Something has to give – otherwise, we’ve got a disaster in the making right in front of us. We either need to change course on how we think about time and productivity or risk unprecedented rates of burnout and deteriorating wellbeing in the workforce which will ironically trigger a productivity catastrophe.

We desperately need to stop, think and ask ourselves: what does productivity look like for hybrid office workers?
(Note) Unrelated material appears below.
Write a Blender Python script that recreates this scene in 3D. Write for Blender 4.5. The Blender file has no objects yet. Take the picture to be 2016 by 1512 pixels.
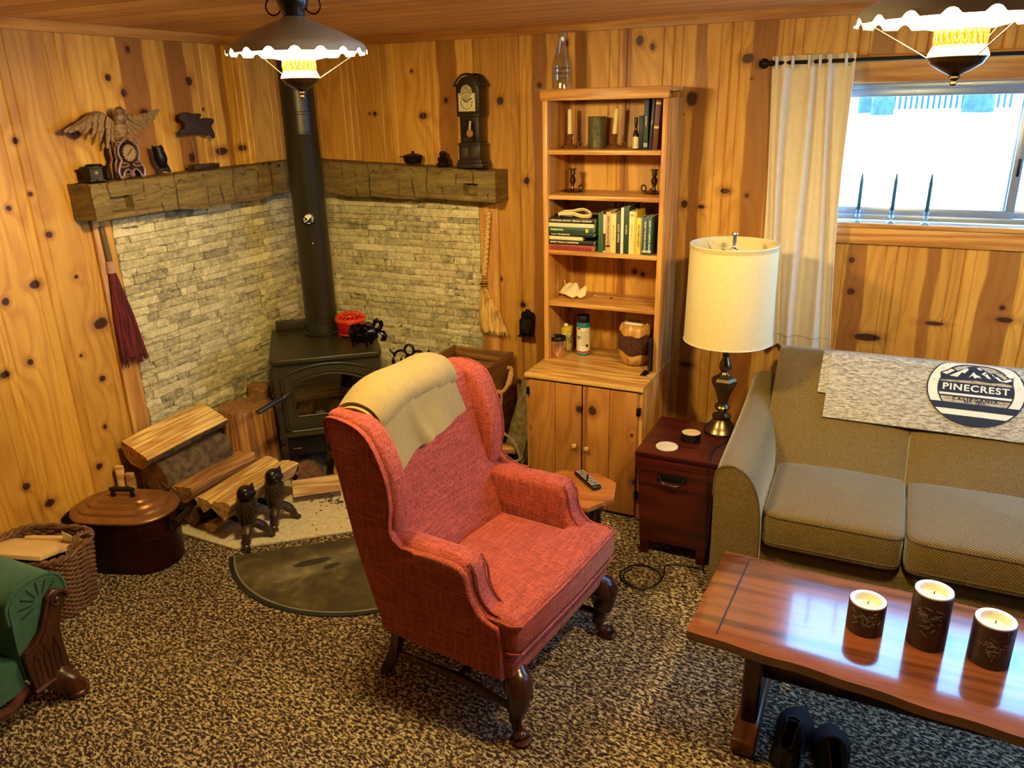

It’s a huge question that needs an ongoing conversation and deliberate action to think and do things differently, and they tie into wider systemic and structural factors. There’s no easy answer here, nor will this kind of change come quickly and easily, but here are some suggestions to lay the essential groundwork for a course correction:

  • Leaders set the tone. Like many things, this starts with leadership and getting their awareness and agreement that something is dangerously broken and in need of a rethink with potentially catastrophic consequences is a must. It’s the brave leaders who ask the question that will be at the forefront of this change and who have the most to win.
  • If leaders are clear on their organisation’s priorities and move away from productivity paranoia, there’s a much better chance of the right attitudes filtering through the rest of the organisation.
  • Likewise, they need to follow their own examples of what good looks like. As leaders, they should be the example par excellence, not be an exception to the rule.
  • Critically evaluate how productivity is being defined and measured in your organisation. While we know the right things to say about presenteeism, it’s important to make sure that employees are assessed and incentivised by the quality of their work, not how full their diaries are or how many hours they spend online. Be robust in enforcing that standard in performance reviews and manager 1-1s and teaching them about the risk of proximity bias.
  • Clarifying how you define productivity and what you’re measuring employees against can help curb productivity performativity and hopefully gives people the permission, headspace and assurance they need to focus on quality work, not looking busy.
  • Embedding this new understanding into the systems and processes of your organisation is just as much of a must as leadership buy-in. Without operationalising a new standard in your processes, there’s a risk of great ideas having minimal effect.
  • Clarify your expectations and ways of working for hybrid workers – especially around meetings. Microsoft Teams and Outlook have a useful feature to either finish your calls 5-10 minutes early or start 5-10 minutes later so that colleagues have scheduled breaks. It can make a real difference if and when colleagues need to string together a series of meetings where longer breaks aren’t possible.
  • Alternatively, schedule dedicated Focus hours or Meeting hours. For those that need deep concentration to get complex work done, consider scheduling a few hours a day that are dedicated for focused work. Or on the flip side, you could consider doing what academics do and scheduling in dedicated time when you’re available for people to schedule in meetings.

Finally, let’s be honest. These three suggestions aren’t going to stop our forthcoming burnout crisis alone, but they’re a starting point for a wider conversation and reframing of what time and productivity look like for knowledge workers in the hybrid age.

There’s a lot of work and experimentation that needs to be done, but we first need to be aware that something is fundamentally broken and that the models that have worked in the past aren’t painfully unfit for our moment. Uncritically taking old models and assumptions of work to new contexts is a dangerous recipe for mass burnout.